PROBLEM STATEMENT:
Begin at the first line and end at the line containing "return _ICO[n]". Extract exactly those lines.
** begin **
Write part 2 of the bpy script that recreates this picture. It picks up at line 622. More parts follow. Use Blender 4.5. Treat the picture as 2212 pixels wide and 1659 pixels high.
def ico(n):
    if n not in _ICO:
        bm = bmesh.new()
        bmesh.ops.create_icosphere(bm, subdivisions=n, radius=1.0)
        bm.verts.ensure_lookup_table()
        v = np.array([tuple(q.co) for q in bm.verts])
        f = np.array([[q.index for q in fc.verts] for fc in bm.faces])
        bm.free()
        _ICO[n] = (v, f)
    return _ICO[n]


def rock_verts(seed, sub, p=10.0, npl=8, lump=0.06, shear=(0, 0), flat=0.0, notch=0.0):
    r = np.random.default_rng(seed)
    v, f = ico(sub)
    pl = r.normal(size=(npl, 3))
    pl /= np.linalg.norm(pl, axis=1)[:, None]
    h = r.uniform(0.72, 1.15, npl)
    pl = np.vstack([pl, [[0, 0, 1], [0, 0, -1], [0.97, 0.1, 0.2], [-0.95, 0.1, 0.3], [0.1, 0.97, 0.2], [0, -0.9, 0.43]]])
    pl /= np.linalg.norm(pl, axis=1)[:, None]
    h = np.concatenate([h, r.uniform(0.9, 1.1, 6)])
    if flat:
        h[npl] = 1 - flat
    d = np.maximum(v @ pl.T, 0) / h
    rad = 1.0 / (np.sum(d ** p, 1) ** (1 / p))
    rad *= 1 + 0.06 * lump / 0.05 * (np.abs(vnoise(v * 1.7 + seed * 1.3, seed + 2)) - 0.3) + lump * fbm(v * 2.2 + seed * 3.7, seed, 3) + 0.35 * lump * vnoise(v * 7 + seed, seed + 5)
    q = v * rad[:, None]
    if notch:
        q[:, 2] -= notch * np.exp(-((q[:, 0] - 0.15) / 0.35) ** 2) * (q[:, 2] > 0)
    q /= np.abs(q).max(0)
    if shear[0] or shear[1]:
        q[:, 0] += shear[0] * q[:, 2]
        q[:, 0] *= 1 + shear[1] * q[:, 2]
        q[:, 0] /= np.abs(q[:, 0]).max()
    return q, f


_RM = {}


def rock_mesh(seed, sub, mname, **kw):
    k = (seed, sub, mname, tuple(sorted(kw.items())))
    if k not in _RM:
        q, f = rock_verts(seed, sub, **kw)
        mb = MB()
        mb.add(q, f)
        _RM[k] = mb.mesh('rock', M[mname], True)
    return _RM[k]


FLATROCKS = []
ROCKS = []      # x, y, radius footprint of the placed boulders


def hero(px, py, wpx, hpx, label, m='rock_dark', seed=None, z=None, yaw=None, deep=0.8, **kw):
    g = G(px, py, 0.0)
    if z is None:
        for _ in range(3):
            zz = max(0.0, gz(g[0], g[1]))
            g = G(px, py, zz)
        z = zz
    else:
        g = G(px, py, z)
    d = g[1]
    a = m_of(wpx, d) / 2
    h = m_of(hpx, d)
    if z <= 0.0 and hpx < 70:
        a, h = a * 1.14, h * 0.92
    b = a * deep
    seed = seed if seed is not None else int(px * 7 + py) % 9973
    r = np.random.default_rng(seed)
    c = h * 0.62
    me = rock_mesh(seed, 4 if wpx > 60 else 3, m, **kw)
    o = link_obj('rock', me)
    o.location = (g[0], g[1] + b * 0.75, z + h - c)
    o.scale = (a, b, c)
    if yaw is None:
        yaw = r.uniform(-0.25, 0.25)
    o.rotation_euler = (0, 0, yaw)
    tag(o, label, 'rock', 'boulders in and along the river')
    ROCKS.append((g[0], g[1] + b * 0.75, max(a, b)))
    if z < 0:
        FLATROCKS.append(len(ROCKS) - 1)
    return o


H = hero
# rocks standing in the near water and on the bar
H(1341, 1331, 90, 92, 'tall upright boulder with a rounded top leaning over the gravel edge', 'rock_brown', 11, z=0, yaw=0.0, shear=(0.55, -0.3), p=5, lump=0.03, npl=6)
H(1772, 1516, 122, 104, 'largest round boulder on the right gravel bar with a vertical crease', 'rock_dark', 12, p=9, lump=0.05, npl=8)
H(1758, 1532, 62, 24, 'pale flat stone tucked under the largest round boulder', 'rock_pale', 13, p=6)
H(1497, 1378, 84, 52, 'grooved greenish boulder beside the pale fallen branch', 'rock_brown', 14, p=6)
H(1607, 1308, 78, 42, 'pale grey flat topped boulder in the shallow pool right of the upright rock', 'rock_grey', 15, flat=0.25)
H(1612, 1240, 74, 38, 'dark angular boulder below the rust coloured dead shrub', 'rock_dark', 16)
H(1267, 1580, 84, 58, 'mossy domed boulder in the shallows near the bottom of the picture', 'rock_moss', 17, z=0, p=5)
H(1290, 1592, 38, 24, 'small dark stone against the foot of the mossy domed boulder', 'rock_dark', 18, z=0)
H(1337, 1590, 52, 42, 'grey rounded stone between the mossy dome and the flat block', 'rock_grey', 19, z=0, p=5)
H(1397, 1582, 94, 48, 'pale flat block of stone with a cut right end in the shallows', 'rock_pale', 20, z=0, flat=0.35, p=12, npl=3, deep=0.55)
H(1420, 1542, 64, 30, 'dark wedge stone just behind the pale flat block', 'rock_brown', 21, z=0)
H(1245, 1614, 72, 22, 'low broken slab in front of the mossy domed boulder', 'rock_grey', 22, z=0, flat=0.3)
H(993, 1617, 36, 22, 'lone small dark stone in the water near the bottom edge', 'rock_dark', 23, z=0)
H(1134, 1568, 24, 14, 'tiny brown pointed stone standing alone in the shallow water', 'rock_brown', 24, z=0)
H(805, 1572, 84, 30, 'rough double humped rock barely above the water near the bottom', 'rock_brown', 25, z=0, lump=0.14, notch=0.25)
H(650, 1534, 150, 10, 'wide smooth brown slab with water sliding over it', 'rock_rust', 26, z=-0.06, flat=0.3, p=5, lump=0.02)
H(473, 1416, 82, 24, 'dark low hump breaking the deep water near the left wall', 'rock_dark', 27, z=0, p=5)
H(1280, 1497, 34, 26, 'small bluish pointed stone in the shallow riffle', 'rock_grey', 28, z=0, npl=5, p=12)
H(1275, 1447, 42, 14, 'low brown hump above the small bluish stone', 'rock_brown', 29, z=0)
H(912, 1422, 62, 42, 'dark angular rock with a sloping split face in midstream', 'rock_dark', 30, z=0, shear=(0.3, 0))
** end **
SOLUTION TO THIS TASK:
Write part 2 of the bpy script that recreates this picture. It picks up at line 622. More parts follow. Use Blender 4.5. Treat the picture as 2212 pixels wide and 1659 pixels high.
def ico(n):
    if n not in _ICO:
        bm = bmesh.new()
        bmesh.ops.create_icosphere(bm, subdivisions=n, radius=1.0)
        bm.verts.ensure_lookup_table()
        v = np.array([tuple(q.co) for q in bm.verts])
        f = np.array([[q.index for q in fc.verts] for fc in bm.faces])
        bm.free()
        _ICO[n] = (v, f)
    return _ICO[n]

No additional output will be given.